Our jobs aren’t just paychecks. They’re the scaffolding we build our entire sense of self around. They determine our daily routines, our social circles, even how we see ourselves in the mirror each morning.
Robert B. Tucker, innovation futurist and author, puts it bluntly: “AI is not replacing a single category of work. Rather, it is encroaching simultaneously on dozens. White-collar, creative, analytical, and technical roles are all within its expanding reach.”
This isn’t about losing a job. It’s about losing the answer to the question “Who am I?”
Why we’ve been avoiding this question all along
Here’s what I learned during those long warehouse shifts, reading about Buddhism on my phone during breaks: most of us use our careers to avoid deeper questions about meaning and purpose.
Work gives us structure. It tells us when to wake up, where to go, what to focus on. It provides ready-made goals and a clear way to measure progress. Get promoted. Earn more. Build your reputation. Rinse and repeat.
But what happens when that structure disappears? When there’s no ladder to climb because AI has already reached the top?
Suddenly, you’re faced with questions you’ve been postponing since you were eighteen. What actually matters to you? What would you do if you didn’t have to prove anything to anyone? Who are you when you strip away the job title?
These aren’t new questions. Buddhist philosophy has been asking them for thousands of years. In my book, Hidden Secrets of Buddhism: How To Live With Maximum Impact and Minimum Ego, I explore how Eastern wisdom teaches us that our professional identity is just another illusion we cling to. But knowing this intellectually and living through it are two very different experiences.
The unexpected freedom in losing what defines you
Nirit Cohen writes something that stopped me in my tracks: “When a job stops being an identity, losing it stops hurting.”
Sounds simple, right? But think about what that really means.
For generations, we’ve organized society around the idea that you are what you do. Your worth is tied to your productivity. Your status comes from your profession. But what if AI forcing us to decouple from this mindset is actually a gift?
I’m not saying job loss won’t be painful. It will be. The financial stress alone will be overwhelming for many. But alongside that pain, there’s an opportunity we’ve never had at this scale before: the chance to collectively reimagine what makes a life worthwhile.
Remember my warehouse days? At first, I felt like I was going backwards. My degree seemed worthless.

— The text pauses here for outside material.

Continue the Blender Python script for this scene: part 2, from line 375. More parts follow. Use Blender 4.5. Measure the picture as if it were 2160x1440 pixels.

My future felt derailed. But in that space between who I thought I was supposed to be and who I actually was, something shifted.
I started reading differently. Not to get ahead, but to understand. I started writing not for a career, but because I had something to say. The foundation for everything I do now was built in that period when my professional identity was stripped away.
Learning to measure ourselves differently
The hardest part about this transition won’t be learning new skills or finding new income sources. It’ll be learning to value ourselves by different metrics.
Right now, we measure success in promotions, salaries, and LinkedIn endorsements. But what if we measured it in moments of genuine connection? In problems solved for our community? In skills mastered purely for the joy of mastery?
Tia Katz, Founder and CEO of Hu-X, captures the vertigo perfectly: “When AI can do the thing that defines you, you lose your identity and the trajectory you were on.”
That trajectory she mentions? It’s the path we’ve been following since kindergarten. Study hard, get good grades, land a job, climb the ladder. AI isn’t just disrupting industries. It’s disrupting the entire narrative arc we’ve been sold about how life is supposed to unfold.
Building identity from the inside out
So where does this leave us? How do we prepare for a world where our profession might become obsolete overnight?
The answer isn’t in resistance or denial. It’s in starting now to build an identity that isn’t dependent on external validation or job titles.
This means getting comfortable with uncertainty. It means finding purpose beyond productivity. It means learning to sit with yourself without the constant distraction of work deadlines and career goals.
During my warehouse days, I spent breaks reading about mindfulness and Eastern philosophy. Not because it would help my career, but because it helped me understand who I was beneath all the roles I played. That practice became the foundation for everything that came after.
Start asking yourself difficult questions now, while you still have the cushion of routine to fall back on. What brings you joy outside of achievement? What would you create if nobody was watching? Who are you when you’re not trying to be someone?
These questions feel uncomfortable because we’ve spent decades avoiding them. But they’re about to become unavoidable.
The generation that redefined meaning
Look, I don’t know if we’re going to handle this well. Humans are adaptable, sure. We’ve survived ice ages, plagues, and world wars. But we’ve also spent the last hundred years getting really, really good at hiding from ourselves inside our work, and now the hiding place is being demolished.
Maybe a generation comes out of this measuring itself by connection instead of output. Maybe it doesn’t. Maybe most people just drift, and a few find something real, and the rest of us muddle through somewhere in the middle. That’s probably the honest forecast.
What I keep coming back to is the warehouse. Shifting those TVs, I genuinely thought my life had gone off the rails. It had, in a way. It just turned out the rails weren’t taking me anywhere I wanted to go. I’m not sure that lesson scales to millions of people at once. But I guess we’re about to find out.